A special zoning district would need to be created to receive the air rights.

Gottfried also dismissed Berman’s claim that a 900-foot-tall building could be built at the St. John’s Center site, implying it was unrealistic.

“I suppose you could build a 900-foot flagpole,” he said.

Asked how much unused air rights the park currently has, Gottfried said, “It’s still imprecise,” but that it’s more than a million square feet.

According to a spokesperson for Wils, it is actually the ULURP process itself that will determine how many air rights the park has that are available for sale.

As for the environmental groups’ concerns, Gottfried said, first of all, anything involving barges or pier footprint expansion will need reviews by and permits from state and federal environmental agencies.

“If an environmental review shows that putting a barge out in the river for six months is going to hurt the striped bass, then they’re not going to get a permit,” he noted.

As for making Pier 54 wider, he said, it would also have to be shorter, since the amendment says it must be built to the exact same square footage as it is now.

However, Gottfried said, “I find it very hard to believe that the fish care whether the pier is wide and short or long and thin.”

Environmentalists’ concern is that a wider pier — or barges — would shade the ecosystem below, negatively affecting aquatic wildlife. In fact, a finding that Westway did not sufficiently study this sort of impact on fish was part of what sunk the hated megaplan.

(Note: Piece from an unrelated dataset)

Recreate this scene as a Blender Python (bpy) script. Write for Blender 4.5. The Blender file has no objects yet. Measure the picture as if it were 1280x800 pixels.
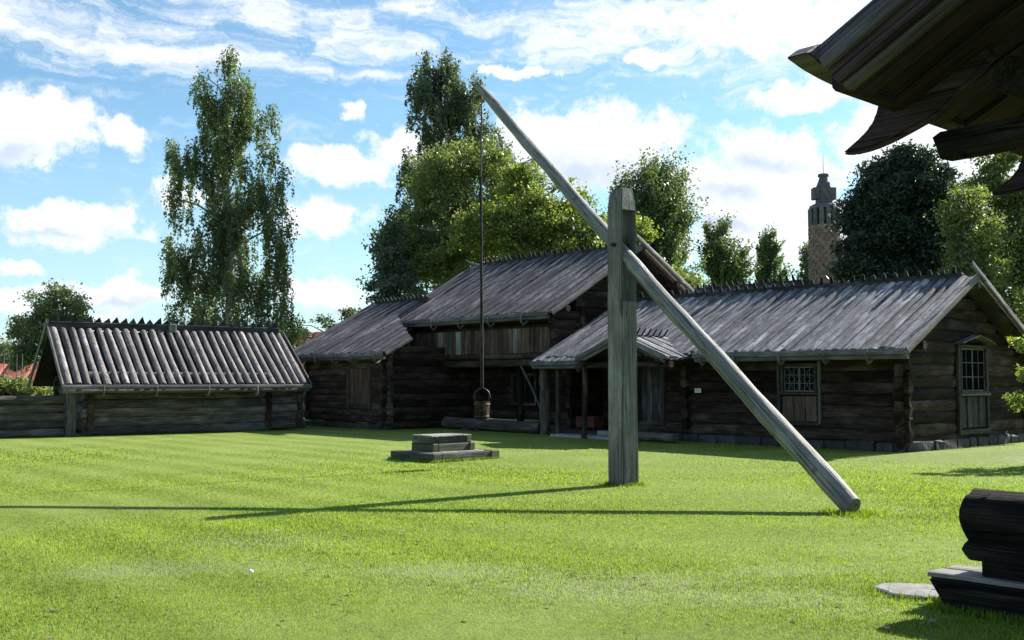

And what about the environmentalists’ saying there should be no more building in what, after Sandy, is clearly a proven flood zone.

“Obviously, people who design buildings are going to have to design them to sustain future flooding,” Gottfried said, “maybe raise buildings one story on 11th Ave. Maybe some people would argue that the condos that have been built along the West Side Highway should all be evacuated. I haven’t heard that suggestion yet.”